1951年、日本開発銀行の設立に伴い、首相吉田茂は親友宮島清次郎の推挙により、小林に初代総裁の白羽の矢を当てる。吉田との会談の席上、小林は「開銀は政府金融機関ですから政党その他から多くの注文がくると思いますが、私は一切引き受けません。たとえ総理からでもお断りしますが、それで良ければお引き受けします」と明言し、ますます吉田の信頼をかち得ることとなった。就任後は開銀の業務を市中銀行の肩代わり融資に限定しようとしたドッジを説き伏せ、基幹産業に直接融資するという方針を貫いた。資金不足にあたっては、開銀が政府保証を付けて外資を導入するという施策でまかなった。開銀の融資により、鉄鋼、自動車、造船会社の設備投資が活発になり、戦後復興に弾みをつけることとなった。しかしながら、開銀からは汚職事件に関与した者は皆無だった。当時日本興業銀行から理事として出向していた中山素平は「小林さんは一部に政商といった評があったので、僕らがしっかりしなければならないと思った。しかし一緒に仕事をしてみると、まったく違った。

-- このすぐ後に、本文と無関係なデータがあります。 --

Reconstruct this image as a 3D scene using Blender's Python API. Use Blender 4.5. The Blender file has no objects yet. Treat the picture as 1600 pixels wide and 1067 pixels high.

実に立派だった」と回想している。
1956年に、池田勇人が大蔵大臣に就任すると、「親友の自分が開銀総裁のままでは資金の融資が色眼鏡でみられる」として、翌1957年に辞任。その引き際の良さが、財界で高く評価された。辞任後は小林事務所を開設して「天下の素浪人」を自称するも、各界の来客は引きもきらなかった。池田が首相になると、公私のけじめをつけるために顕職にこそ付かなかったものの、永野重雄(富士製鉄社長)、桜田武(日清紡績社長)、水野成夫(産経新聞社長)とともに「財界四天王」と呼ばれ、池田内閣に影響力を及ぼしていった。晩年にいたるまで、アラビア石油社長(1968年)、日本航空会長(1973年)をはじめ、数多くの役職に就任し、財界の世話役、相談役として活躍した。